(Rows from a 3D scene dataset)
━━━━━━━━

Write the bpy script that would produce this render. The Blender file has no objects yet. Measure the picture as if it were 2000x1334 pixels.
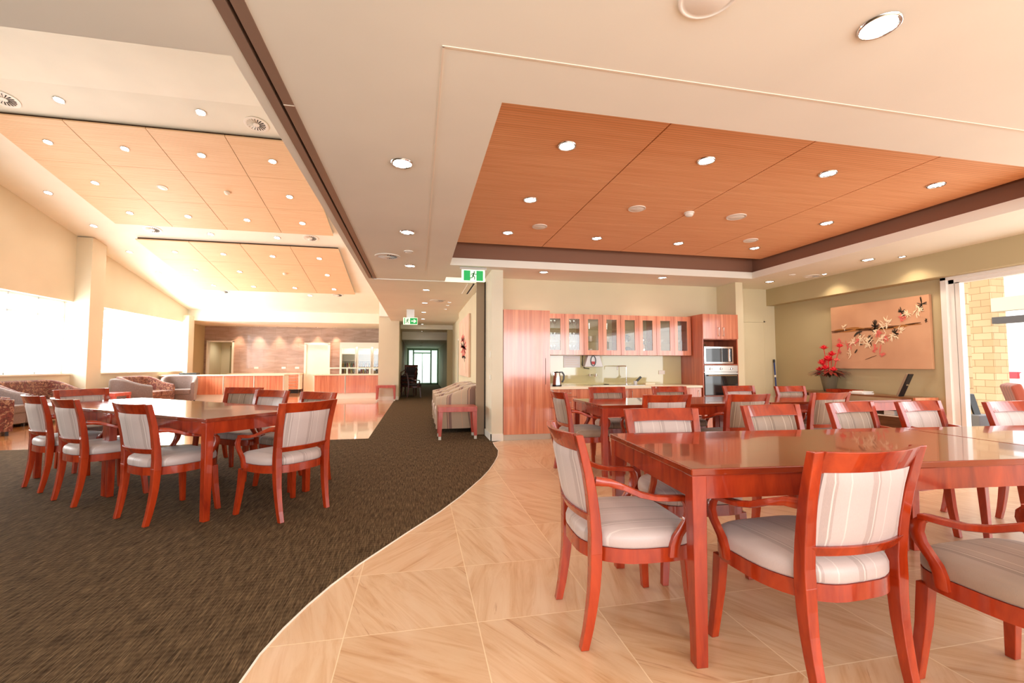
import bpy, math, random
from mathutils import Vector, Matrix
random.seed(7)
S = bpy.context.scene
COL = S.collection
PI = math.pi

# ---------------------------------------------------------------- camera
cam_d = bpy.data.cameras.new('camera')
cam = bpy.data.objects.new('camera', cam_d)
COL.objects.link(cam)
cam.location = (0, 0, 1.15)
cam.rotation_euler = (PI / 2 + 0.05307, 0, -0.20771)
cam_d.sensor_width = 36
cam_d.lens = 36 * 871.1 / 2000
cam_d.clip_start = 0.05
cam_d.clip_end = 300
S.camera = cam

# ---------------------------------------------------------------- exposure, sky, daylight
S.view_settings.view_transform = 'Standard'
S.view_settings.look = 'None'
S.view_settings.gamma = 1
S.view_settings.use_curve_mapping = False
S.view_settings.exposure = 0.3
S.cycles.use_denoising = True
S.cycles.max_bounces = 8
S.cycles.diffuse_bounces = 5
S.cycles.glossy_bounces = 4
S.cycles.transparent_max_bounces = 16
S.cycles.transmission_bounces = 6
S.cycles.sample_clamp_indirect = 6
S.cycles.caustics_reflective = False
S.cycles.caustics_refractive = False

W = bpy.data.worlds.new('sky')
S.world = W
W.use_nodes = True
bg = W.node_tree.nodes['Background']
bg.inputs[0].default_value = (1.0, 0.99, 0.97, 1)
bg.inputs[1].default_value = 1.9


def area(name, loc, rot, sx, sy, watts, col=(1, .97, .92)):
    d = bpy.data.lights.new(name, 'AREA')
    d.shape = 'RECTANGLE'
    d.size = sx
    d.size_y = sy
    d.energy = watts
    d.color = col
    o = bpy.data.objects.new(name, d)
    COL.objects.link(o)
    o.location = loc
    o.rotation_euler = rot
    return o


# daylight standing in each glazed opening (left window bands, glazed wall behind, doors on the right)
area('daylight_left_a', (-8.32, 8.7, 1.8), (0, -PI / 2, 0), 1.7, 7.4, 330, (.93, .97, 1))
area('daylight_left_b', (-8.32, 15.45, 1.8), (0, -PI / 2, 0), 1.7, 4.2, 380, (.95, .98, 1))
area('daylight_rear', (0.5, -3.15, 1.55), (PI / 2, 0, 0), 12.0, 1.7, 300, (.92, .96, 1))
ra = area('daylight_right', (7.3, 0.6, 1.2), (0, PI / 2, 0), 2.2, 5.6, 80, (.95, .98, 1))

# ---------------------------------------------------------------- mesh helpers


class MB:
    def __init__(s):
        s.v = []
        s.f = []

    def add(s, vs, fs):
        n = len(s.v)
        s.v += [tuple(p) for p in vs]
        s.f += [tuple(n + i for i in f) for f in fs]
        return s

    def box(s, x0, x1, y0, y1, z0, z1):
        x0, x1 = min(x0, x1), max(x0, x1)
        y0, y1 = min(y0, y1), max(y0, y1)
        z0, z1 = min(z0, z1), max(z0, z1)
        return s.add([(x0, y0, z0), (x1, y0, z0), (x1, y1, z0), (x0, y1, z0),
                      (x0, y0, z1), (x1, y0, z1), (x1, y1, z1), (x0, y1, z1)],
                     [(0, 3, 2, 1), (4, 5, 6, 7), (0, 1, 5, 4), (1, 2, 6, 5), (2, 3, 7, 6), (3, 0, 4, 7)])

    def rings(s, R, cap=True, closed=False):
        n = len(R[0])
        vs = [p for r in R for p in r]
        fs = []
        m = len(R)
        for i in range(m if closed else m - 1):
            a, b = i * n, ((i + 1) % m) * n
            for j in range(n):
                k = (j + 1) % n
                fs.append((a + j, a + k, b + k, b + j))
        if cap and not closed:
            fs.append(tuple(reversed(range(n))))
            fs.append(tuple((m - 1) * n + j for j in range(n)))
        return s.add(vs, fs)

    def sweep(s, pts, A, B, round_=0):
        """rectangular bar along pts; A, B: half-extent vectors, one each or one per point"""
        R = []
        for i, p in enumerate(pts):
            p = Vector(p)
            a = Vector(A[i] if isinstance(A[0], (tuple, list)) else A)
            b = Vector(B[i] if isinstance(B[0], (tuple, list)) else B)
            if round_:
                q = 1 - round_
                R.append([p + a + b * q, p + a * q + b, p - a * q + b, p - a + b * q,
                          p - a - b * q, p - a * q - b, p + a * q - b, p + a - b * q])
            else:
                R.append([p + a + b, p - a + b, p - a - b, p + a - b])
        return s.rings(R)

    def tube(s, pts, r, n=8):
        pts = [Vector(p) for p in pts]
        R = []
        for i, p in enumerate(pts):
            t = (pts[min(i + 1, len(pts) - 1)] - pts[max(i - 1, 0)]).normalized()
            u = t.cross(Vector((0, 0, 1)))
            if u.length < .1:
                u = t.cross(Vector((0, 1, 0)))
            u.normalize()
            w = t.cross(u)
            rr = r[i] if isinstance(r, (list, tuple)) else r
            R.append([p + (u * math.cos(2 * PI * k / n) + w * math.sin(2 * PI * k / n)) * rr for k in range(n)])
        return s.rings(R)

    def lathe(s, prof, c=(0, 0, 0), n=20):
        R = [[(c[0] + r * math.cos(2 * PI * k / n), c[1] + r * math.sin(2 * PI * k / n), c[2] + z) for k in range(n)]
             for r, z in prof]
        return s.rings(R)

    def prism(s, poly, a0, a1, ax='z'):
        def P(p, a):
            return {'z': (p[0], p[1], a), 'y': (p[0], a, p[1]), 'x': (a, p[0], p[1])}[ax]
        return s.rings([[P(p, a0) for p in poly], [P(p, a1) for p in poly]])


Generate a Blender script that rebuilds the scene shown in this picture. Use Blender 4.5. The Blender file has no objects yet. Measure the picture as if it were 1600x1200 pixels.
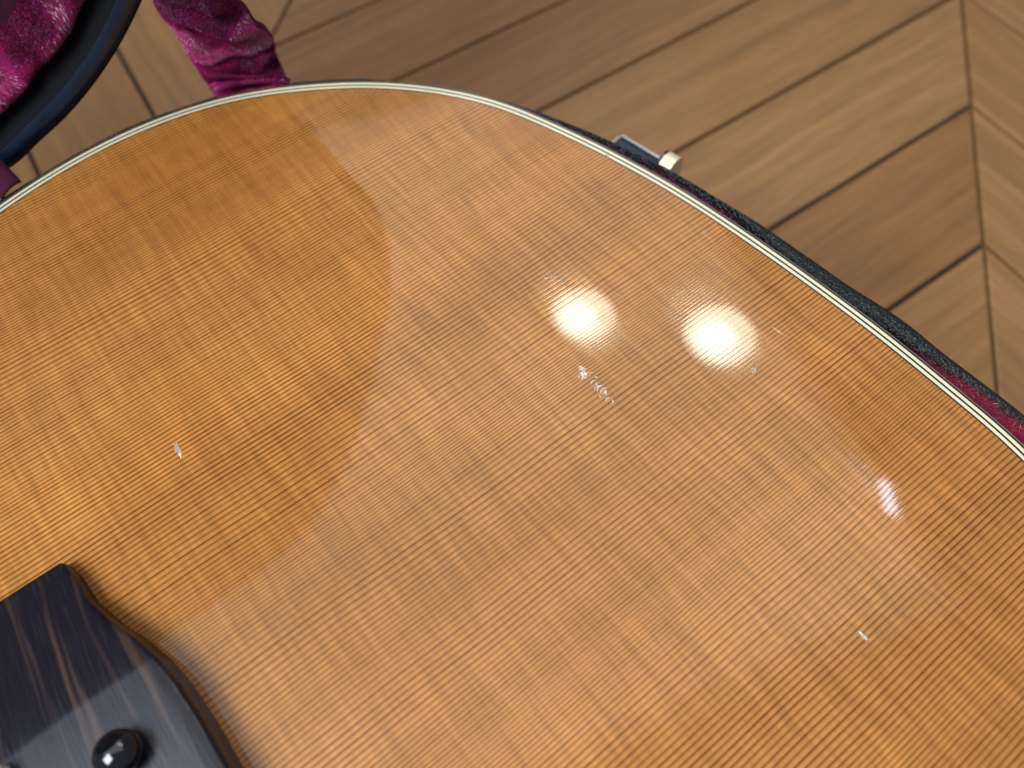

━━━━━━━━

__Task directions__.
All preceding records should be duplicated verbatim, images excepted.

__Finished answer__.
Write the bpy script that would produce this render. The Blender file has no objects yet. Measure the picture as if it were 2000x1334 pixels.
import bpy, math, random
from mathutils import Vector, Matrix
random.seed(7)
S = bpy.context.scene
COL = S.collection
PI = math.pi

# ---------------------------------------------------------------- camera
cam_d = bpy.data.cameras.new('camera')
cam = bpy.data.objects.new('camera', cam_d)
COL.objects.link(cam)
cam.location = (0, 0, 1.15)
cam.rotation_euler = (PI / 2 + 0.05307, 0, -0.20771)
cam_d.sensor_width = 36
cam_d.lens = 36 * 871.1 / 2000
cam_d.clip_start = 0.05
cam_d.clip_end = 300
S.camera = cam

# ---------------------------------------------------------------- exposure, sky, daylight
S.view_settings.view_transform = 'Standard'
S.view_settings.look = 'None'
S.view_settings.gamma = 1
S.view_settings.use_curve_mapping = False
S.view_settings.exposure = 0.3
S.cycles.use_denoising = True
S.cycles.max_bounces = 8
S.cycles.diffuse_bounces = 5
S.cycles.glossy_bounces = 4
S.cycles.transparent_max_bounces = 16
S.cycles.transmission_bounces = 6
S.cycles.sample_clamp_indirect = 6
S.cycles.caustics_reflective = False
S.cycles.caustics_refractive = False

W = bpy.data.worlds.new('sky')
S.world = W
W.use_nodes = True
bg = W.node_tree.nodes['Background']
bg.inputs[0].default_value = (1.0, 0.99, 0.97, 1)
bg.inputs[1].default_value = 1.9


def area(name, loc, rot, sx, sy, watts, col=(1, .97, .92)):
    d = bpy.data.lights.new(name, 'AREA')
    d.shape = 'RECTANGLE'
    d.size = sx
    d.size_y = sy
    d.energy = watts
    d.color = col
    o = bpy.data.objects.new(name, d)
    COL.objects.link(o)
    o.location = loc
    o.rotation_euler = rot
    return o


# daylight standing in each glazed opening (left window bands, glazed wall behind, doors on the right)
area('daylight_left_a', (-8.32, 8.7, 1.8), (0, -PI / 2, 0), 1.7, 7.4, 330, (.93, .97, 1))
area('daylight_left_b', (-8.32, 15.45, 1.8), (0, -PI / 2, 0), 1.7, 4.2, 380, (.95, .98, 1))
area('daylight_rear', (0.5, -3.15, 1.55), (PI / 2, 0, 0), 12.0, 1.7, 300, (.92, .96, 1))
ra = area('daylight_right', (7.3, 0.6, 1.2), (0, PI / 2, 0), 2.2, 5.6, 80, (.95, .98, 1))

# ---------------------------------------------------------------- mesh helpers


class MB:
    def __init__(s):
        s.v = []
        s.f = []

    def add(s, vs, fs):
        n = len(s.v)
        s.v += [tuple(p) for p in vs]
        s.f += [tuple(n + i for i in f) for f in fs]
        return s

    def box(s, x0, x1, y0, y1, z0, z1):
        x0, x1 = min(x0, x1), max(x0, x1)
        y0, y1 = min(y0, y1), max(y0, y1)
        z0, z1 = min(z0, z1), max(z0, z1)
        return s.add([(x0, y0, z0), (x1, y0, z0), (x1, y1, z0), (x0, y1, z0),
                      (x0, y0, z1), (x1, y0, z1), (x1, y1, z1), (x0, y1, z1)],
                     [(0, 3, 2, 1), (4, 5, 6, 7), (0, 1, 5, 4), (1, 2, 6, 5), (2, 3, 7, 6), (3, 0, 4, 7)])

    def rings(s, R, cap=True, closed=False):
        n = len(R[0])
        vs = [p for r in R for p in r]
        fs = []
        m = len(R)
        for i in range(m if closed else m - 1):
            a, b = i * n, ((i + 1) % m) * n
            for j in range(n):
                k = (j + 1) % n
                fs.append((a + j, a + k, b + k, b + j))
        if cap and not closed:
            fs.append(tuple(reversed(range(n))))
            fs.append(tuple((m - 1) * n + j for j in range(n)))
        return s.add(vs, fs)

    def sweep(s, pts, A, B, round_=0):
        """rectangular bar along pts; A, B: half-extent vectors, one each or one per point"""
        R = []
        for i, p in enumerate(pts):
            p = Vector(p)
            a = Vector(A[i] if isinstance(A[0], (tuple, list)) else A)
            b = Vector(B[i] if isinstance(B[0], (tuple, list)) else B)
            if round_:
                q = 1 - round_
                R.append([p + a + b * q, p + a * q + b, p - a * q + b, p - a + b * q,
                          p - a - b * q, p - a * q - b, p + a * q - b, p + a - b * q])
            else:
                R.append([p + a + b, p - a + b, p - a - b, p + a - b])
        return s.rings(R)

    def tube(s, pts, r, n=8):
        pts = [Vector(p) for p in pts]
        R = []
        for i, p in enumerate(pts):
            t = (pts[min(i + 1, len(pts) - 1)] - pts[max(i - 1, 0)]).normalized()
            u = t.cross(Vector((0, 0, 1)))
            if u.length < .1:
                u = t.cross(Vector((0, 1, 0)))
            u.normalize()
            w = t.cross(u)
            rr = r[i] if isinstance(r, (list, tuple)) else r
            R.append([p + (u * math.cos(2 * PI * k / n) + w * math.sin(2 * PI * k / n)) * rr for k in range(n)])
        return s.rings(R)

    def lathe(s, prof, c=(0, 0, 0), n=20):
        R = [[(c[0] + r * math.cos(2 * PI * k / n), c[1] + r * math.sin(2 * PI * k / n), c[2] + z) for k in range(n)]
             for r, z in prof]
        return s.rings(R)

    def prism(s, poly, a0, a1, ax='z'):
        def P(p, a):
            return {'z': (p[0], p[1], a), 'y': (p[0], a, p[1]), 'x': (a, p[0], p[1])}[ax]
        return s.rings([[P(p, a0) for p in poly], [P(p, a1) for p in poly]])


Generate a Blender script that rebuilds the scene shown in this picture. Use Blender 4.5. The Blender file has no objects yet. Measure the picture as if it were 1600x1200 pixels.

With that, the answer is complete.